Why Chinese crude oil imports are surging?

China imported 25.68 million tonnes or 6.27 million barrels per day of crude oil in September, according to the Customs General Administration. It was 27.9% higher than a year ago and renewed the historical record.

The country's monthly crude oil imports were sometimes below the previous year level during the first half of this year, since China stored crude oil into newly built strategic reserve facilities in the first several months in 2012. But the monthly import figures have scored double digits growth in the last three months.

Meanwhile, commercial crude oil stocks as of the end of August were 9.7% higher from a month ago, according to the Xinhua News. The record high import level in September could have caused a further significant increase of Chinese crude oil stocks.

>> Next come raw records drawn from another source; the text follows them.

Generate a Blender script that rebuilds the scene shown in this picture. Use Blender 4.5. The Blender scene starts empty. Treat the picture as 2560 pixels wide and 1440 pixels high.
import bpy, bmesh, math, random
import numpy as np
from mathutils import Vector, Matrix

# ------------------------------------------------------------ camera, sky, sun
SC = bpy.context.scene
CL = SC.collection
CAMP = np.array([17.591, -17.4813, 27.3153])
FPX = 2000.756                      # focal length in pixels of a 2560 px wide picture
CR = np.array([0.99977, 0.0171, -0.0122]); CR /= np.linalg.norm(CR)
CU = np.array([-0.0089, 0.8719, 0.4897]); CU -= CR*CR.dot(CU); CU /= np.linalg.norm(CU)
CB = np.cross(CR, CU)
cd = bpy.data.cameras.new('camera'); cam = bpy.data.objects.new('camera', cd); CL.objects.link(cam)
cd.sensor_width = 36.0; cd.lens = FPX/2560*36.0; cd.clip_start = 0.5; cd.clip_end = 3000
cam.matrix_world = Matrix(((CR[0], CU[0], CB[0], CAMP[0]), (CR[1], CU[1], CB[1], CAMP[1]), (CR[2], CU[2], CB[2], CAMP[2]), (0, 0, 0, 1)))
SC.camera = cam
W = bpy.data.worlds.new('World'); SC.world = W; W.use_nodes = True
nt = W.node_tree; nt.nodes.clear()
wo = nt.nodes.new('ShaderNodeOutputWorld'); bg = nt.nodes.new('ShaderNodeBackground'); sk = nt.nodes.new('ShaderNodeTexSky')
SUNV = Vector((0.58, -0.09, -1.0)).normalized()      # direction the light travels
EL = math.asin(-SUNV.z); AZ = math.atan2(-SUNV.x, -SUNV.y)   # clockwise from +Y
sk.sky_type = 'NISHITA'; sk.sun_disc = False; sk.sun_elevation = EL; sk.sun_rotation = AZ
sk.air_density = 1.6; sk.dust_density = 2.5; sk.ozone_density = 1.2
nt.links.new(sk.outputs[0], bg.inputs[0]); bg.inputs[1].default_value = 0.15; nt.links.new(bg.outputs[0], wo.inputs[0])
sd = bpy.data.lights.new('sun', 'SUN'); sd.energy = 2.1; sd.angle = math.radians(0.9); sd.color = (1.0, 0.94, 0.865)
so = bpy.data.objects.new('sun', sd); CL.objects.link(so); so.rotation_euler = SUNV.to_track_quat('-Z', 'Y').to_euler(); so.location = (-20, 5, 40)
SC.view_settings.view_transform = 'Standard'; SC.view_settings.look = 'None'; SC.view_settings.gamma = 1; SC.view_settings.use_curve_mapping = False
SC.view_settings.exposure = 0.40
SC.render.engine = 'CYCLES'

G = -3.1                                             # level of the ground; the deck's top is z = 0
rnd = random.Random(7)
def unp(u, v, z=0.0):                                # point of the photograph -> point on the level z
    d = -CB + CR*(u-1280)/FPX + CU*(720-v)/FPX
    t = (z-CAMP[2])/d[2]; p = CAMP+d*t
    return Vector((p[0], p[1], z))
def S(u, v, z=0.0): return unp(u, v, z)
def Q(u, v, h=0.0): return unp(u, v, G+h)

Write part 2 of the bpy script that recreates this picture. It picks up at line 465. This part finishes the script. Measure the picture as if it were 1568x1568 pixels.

Although stocks of petroleum products in China as of end-August decreased 5.3% from a month ago, it was still 8.5% higher from a year before. So it seemed that Chinese refineries were not strongly required to build product inventories so much during September ahead of long holidays in early October.

However, China's industrial production index rose 10.4% on year in August, it was the first double digits growth since last December. Refineries might have started securing crude oil inventories on expectations of further steady petroleum demand from the industrial sector.

Chinese refineries usually set the annual highest crude oil processing during the 4th quarter and the following year's 1st quarter. The country's crude oil processing exceed 10 million bpd between November 2012 and February 2013, but it has recently been decreased to the 9 million bpd level first half. The higher crude oil imports could suggest beginning of another round of growth of crude oil processing towards the end of this year.